Unterrichten kann manchmal auch sehr frustrierend sein! Besonders, wenn die eigenen Bildungsideale mit denen der Schüler gar nicht übereinstimmen. Doch dann hilft mir ein Satz, den mir eine alte Katechetin vor vielen Jahren gesagt hat: „Irgendwas bleibt hängen, irgendwann geht die Saat auf, Du säst bloß!“ Das Gleichnis vom Säman, das schon Jesus erzählt hat: Der Bauer, der seinen Samen auf das Land wirft, etliches vergeht aus unterschiedlichsten Gründen, aber manches geht viel später auf, wächst und gedeiht.

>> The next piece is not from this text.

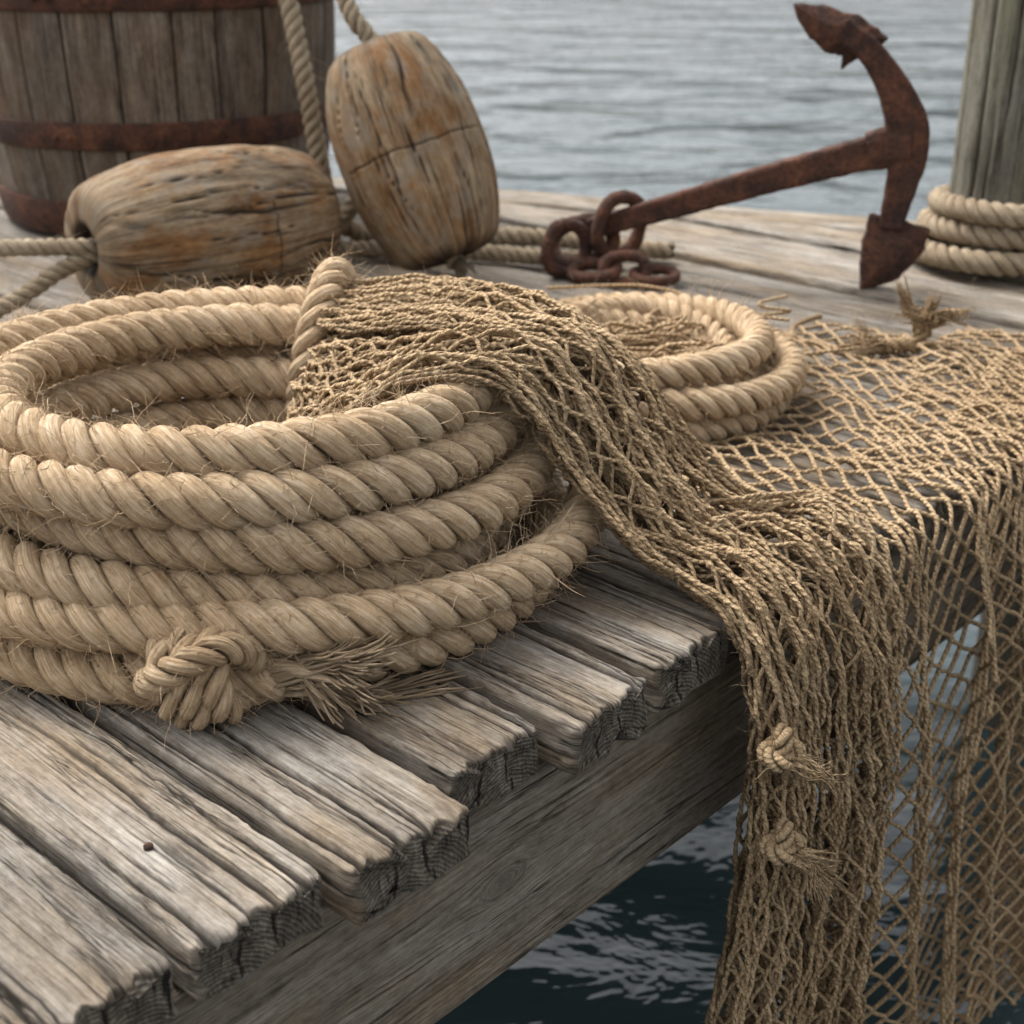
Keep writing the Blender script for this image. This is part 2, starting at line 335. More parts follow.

Nun ist die Freistunde vorbei, ich gehe wieder wohlgemut in die nächste Klasse: Anthropologie, keine einfache Kost. Aber wer weiß, vielleicht werden die Kinder in vielen Jahren mit Pflegefällen, einer ungewollten Schwangerschaft oder einer Behinderung konfrontiert werden und müssen Entscheidungen treffen. Meine Hoffnung ist, dass dann in ihrem Herzen eine kräftige Pflanze gewachsen ist, die ihnen Halt und Orientierung gibt, gewachsen aus einem winzigen Samenkorn, das einmal ein gut-meinender Mensch ausgestreut hat.